Roughly 50 youngsters, along with their coaches, hit the ice, many dawning Bruins gear. Miller, Gill, and Raycroft helped run the drills and passed along advice and pointers.

“I grew up watching those guys, Hal and Raycroft, and now we watch Miller. It’s pretty awesome,” said Fall River, Mass., native Adam Mandeville, a coach with the program, whose children Tavian and Silas – both big Patrice Bergeron fans – took part in the session.

“It’s awesome. I always played hockey – I thought I was giving up hockey when we moved down South and to find out we had a rink right here on post was pretty awesome.”

The program has grown enormously in recent years, expanding from 20 mites two years ago to 60 this season. Altogether, 155 children, ages 4 to 18, take part in the program.
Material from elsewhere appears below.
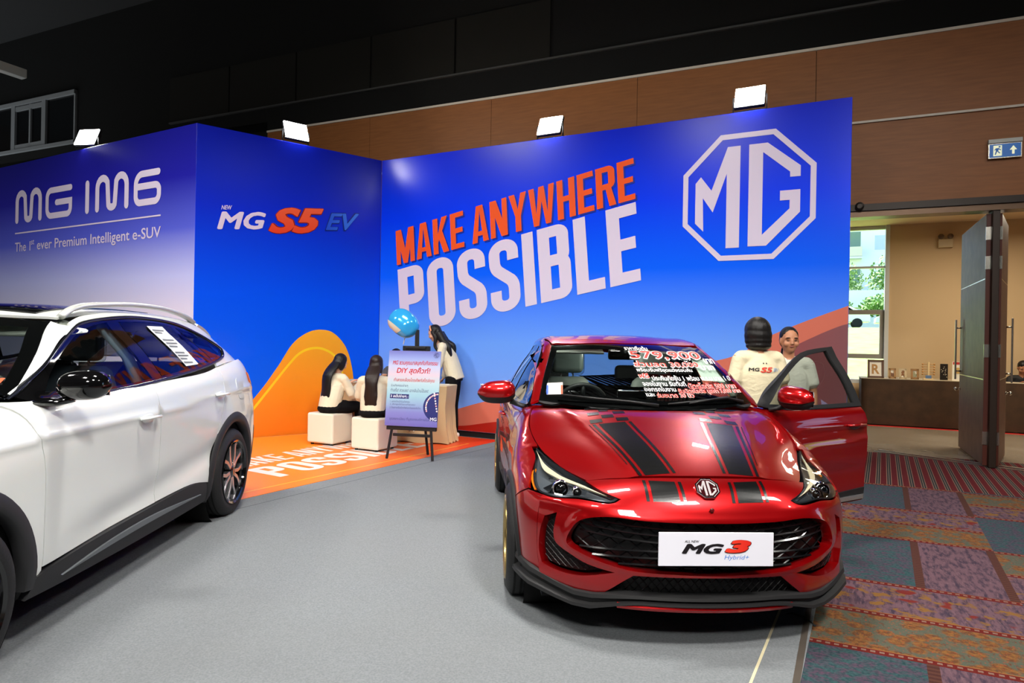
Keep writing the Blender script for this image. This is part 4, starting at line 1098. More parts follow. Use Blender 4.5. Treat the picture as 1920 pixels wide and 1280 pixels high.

“My children started off on inline [skates], playing on tennis courts and basketball courts,” said Sgt. Maj. Jim Voncanon, who is also the vice president of Cape Fear Youth Hockey.

“Now we’re taking kids from the street on inline courts and putting them in college. We’ve got some junior hockey players…They’ve come from a little country team to being competitive with some of our bigger organizations.”

After the skate, the kids were able to meet with Miller, Gill, and Raycroft for pictures, autographs, and some Bruins goodies.

“I tell you what, when you look out there and see the kids and how excited they are, we’re just so grateful that Boston would allow their players to come down,” said Voncanon.

“We really appreciate it and the kids appreciate it – and the parents and soldiers, particularly the ones that are getting deployed and are on Skype right now seeing their kids out on the ice. That’s what it’s all about.”